• _WORK INSTRUCTIONS_:
All the data should come back exactly as it was given.

━━━━━ PROVIDED DATA

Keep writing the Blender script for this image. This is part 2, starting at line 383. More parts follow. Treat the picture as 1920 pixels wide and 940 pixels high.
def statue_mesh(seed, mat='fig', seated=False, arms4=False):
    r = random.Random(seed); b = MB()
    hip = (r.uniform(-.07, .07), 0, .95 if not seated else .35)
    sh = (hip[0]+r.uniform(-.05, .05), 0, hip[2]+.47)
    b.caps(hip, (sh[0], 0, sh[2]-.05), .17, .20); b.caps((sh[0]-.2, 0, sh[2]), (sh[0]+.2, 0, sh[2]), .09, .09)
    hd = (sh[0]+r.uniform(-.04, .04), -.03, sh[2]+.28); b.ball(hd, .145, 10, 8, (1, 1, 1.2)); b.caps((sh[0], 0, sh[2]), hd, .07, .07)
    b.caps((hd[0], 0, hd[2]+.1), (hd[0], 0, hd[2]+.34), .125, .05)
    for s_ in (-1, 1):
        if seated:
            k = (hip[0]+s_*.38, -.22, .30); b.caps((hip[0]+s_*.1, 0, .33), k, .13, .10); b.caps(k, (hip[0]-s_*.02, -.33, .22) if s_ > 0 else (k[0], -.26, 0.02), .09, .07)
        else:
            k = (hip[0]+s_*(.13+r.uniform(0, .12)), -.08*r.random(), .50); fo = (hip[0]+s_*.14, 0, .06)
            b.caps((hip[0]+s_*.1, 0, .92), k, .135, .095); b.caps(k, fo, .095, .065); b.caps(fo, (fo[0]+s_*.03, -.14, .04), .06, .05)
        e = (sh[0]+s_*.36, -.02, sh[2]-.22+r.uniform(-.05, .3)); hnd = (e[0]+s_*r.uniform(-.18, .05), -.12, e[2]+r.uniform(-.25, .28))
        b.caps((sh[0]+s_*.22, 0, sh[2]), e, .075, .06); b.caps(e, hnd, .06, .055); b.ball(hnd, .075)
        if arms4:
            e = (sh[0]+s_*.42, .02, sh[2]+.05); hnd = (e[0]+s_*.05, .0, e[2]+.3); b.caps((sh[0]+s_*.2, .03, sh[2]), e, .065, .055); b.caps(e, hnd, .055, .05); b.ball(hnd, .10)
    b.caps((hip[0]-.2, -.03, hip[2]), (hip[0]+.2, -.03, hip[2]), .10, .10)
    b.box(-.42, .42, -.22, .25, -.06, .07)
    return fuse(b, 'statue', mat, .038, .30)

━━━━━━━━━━

• _RESPONSE TO THIS TASK_:
Keep writing the Blender script for this image. This is part 2, starting at line 383. More parts follow. Treat the picture as 1920 pixels wide and 940 pixels high.
def statue_mesh(seed, mat='fig', seated=False, arms4=False):
    r = random.Random(seed); b = MB()
    hip = (r.uniform(-.07, .07), 0, .95 if not seated else .35)
    sh = (hip[0]+r.uniform(-.05, .05), 0, hip[2]+.47)
    b.caps(hip, (sh[0], 0, sh[2]-.05), .17, .20); b.caps((sh[0]-.2, 0, sh[2]), (sh[0]+.2, 0, sh[2]), .09, .09)
    hd = (sh[0]+r.uniform(-.04, .04), -.03, sh[2]+.28); b.ball(hd, .145, 10, 8, (1, 1, 1.2)); b.caps((sh[0], 0, sh[2]), hd, .07, .07)
    b.caps((hd[0], 0, hd[2]+.1), (hd[0], 0, hd[2]+.34), .125, .05)
    for s_ in (-1, 1):
        if seated:
            k = (hip[0]+s_*.38, -.22, .30); b.caps((hip[0]+s_*.1, 0, .33), k, .13, .10); b.caps(k, (hip[0]-s_*.02, -.33, .22) if s_ > 0 else (k[0], -.26, 0.02), .09, .07)
        else:
            k = (hip[0]+s_*(.13+r.uniform(0, .12)), -.08*r.random(), .50); fo = (hip[0]+s_*.14, 0, .06)
            b.caps((hip[0]+s_*.1, 0, .92), k, .135, .095); b.caps(k, fo, .095, .065); b.caps(fo, (fo[0]+s_*.03, -.14, .04), .06, .05)
        e = (sh[0]+s_*.36, -.02, sh[2]-.22+r.uniform(-.05, .3)); hnd = (e[0]+s_*r.uniform(-.18, .05), -.12, e[2]+r.uniform(-.25, .28))
        b.caps((sh[0]+s_*.22, 0, sh[2]), e, .075, .06); b.caps(e, hnd, .06, .055); b.ball(hnd, .075)
        if arms4:
            e = (sh[0]+s_*.42, .02, sh[2]+.05); hnd = (e[0]+s_*.05, .0, e[2]+.3); b.caps((sh[0]+s_*.2, .03, sh[2]), e, .065, .055); b.caps(e, hnd, .055, .05); b.ball(hnd, .10)
    b.caps((hip[0]-.2, -.03, hip[2]), (hip[0]+.2, -.03, hip[2]), .10, .10)
    b.box(-.42, .42, -.22, .25, -.06, .07)
    return fuse(b, 'statue', mat, .038, .30)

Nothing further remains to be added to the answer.